Identify the precipitate (if any) that forms when the following solutions are mixed, and write a balanced equation for each reaction. (a) \(\mathrm{NaCH}_{3} \mathrm{COO}\) and \(\mathrm{HCl},(\mathrm{b}) \mathrm{KOH}\) and \(\mathrm{Cu}\left(\mathrm{NO}_{3}\right)_{2}\), (c) \(\mathrm{Na}_{2} \mathrm{~S}\) and \(\mathrm{CdSO}_{4}\).

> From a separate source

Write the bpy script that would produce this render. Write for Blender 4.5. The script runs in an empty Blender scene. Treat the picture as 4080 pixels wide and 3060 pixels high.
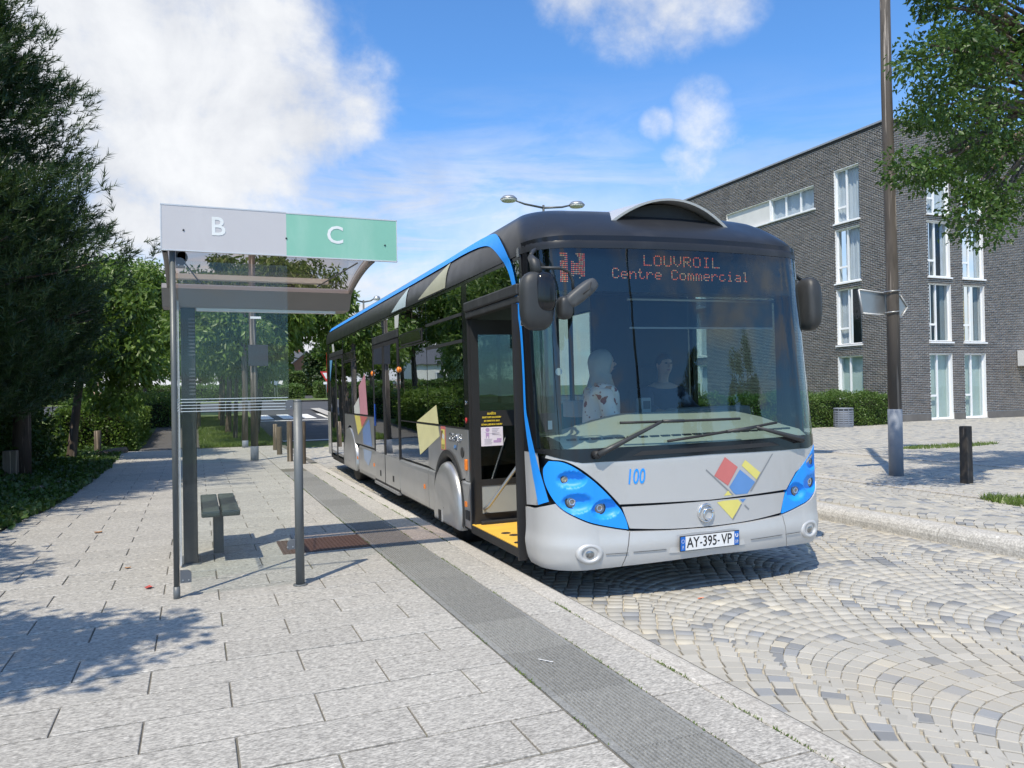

First, we write the full ionic equation for the reactants: \(\mathrm{NaCH}_{3}\mathrm{COO} \rightarrow \mathrm{Na}^{+} + \mathrm{CH}_{3}\mathrm{COO}^{-}\), \(\mathrm{HCl} \rightarrow \mathrm{H}^{+} + \mathrm{Cl}^{-}\). When these ions combine, we have two possible products: \(\mathrm{NaCl}\) and \(\mathrm{HCH_3COO}\) (acetic acid). Using the solubility rules, we note that \(\mathrm{NaCl}\) is soluble since Na is an alkali metal. Acetic acid is soluble since it is a weak acid. Therefore, there is no precipitate formed in this case. Then, we write the balanced equation for the reaction: \(\mathrm{NaCH}_{3}\mathrm{COO} + \mathrm{HCl} \rightarrow \mathrm{NaCl} + \mathrm{HCH_{3}COO}\).

First, we write the full ionic equation for the reactants: \(\mathrm{KOH} \rightarrow \mathrm{K}^{+} + \mathrm{OH}^{-}\), \(\mathrm{Cu}\left(\mathrm{NO}_{3}\right)_{2} \rightarrow \mathrm{Cu}^{2+} + 2\mathrm{NO}_3^-\). When these ions combine, we have two possible products: \(\mathrm{KNO}_{3}\) and \(\mathrm{Cu(OH)_2}\). Using the solubility rules, we note that \(\mathrm{KNO}_3\) is soluble since K is an alkali metal. However, \(\mathrm{Cu(OH)_2}\) is insoluble since hydroxides are generally insoluble, except when combined with alkali metals or ammonium. So, the precipitate that forms is \(\mathrm{Cu(OH)_2}\). Then, we write the balanced equation for the reaction: \(\mathrm{KOH} + \mathrm{Cu(NO}_{3})_{2} \rightarrow \mathrm{KNO}_{3} + \mathrm{Cu(OH)_{2}↓}\).

First, we write the full ionic equation for the reactants: \(\mathrm{Na}_{2}\mathrm{S} \rightarrow 2\mathrm{Na}^{+} + \mathrm{S}^{2-}\), \(\mathrm{CdSO}_{4} \rightarrow \mathrm{Cd}^{2+} + \mathrm{SO}_4^{2-}\). When these ions combine, we have two possible products: \(\mathrm{Na_2SO_4}\) and \(\mathrm{CdS}\). Using the solubility rules, we note that \(\mathrm{Na}_2\mathrm{SO}_4\) is soluble since Na is an alkali metal. However, \(\mathrm{CdS}\) is insoluble since sulfides are generally insoluble, except when combined with alkali metals or ammonium. So, the precipitate that forms is \(\mathrm{CdS}\). Then, we write the balanced equation for the reaction: \(\mathrm{Na}_{2}\mathrm{S} + \mathrm{CdSO}_{4} \rightarrow \mathrm{Na}_{2}\mathrm{SO}_{4} + \mathrm{CdS ↓}\).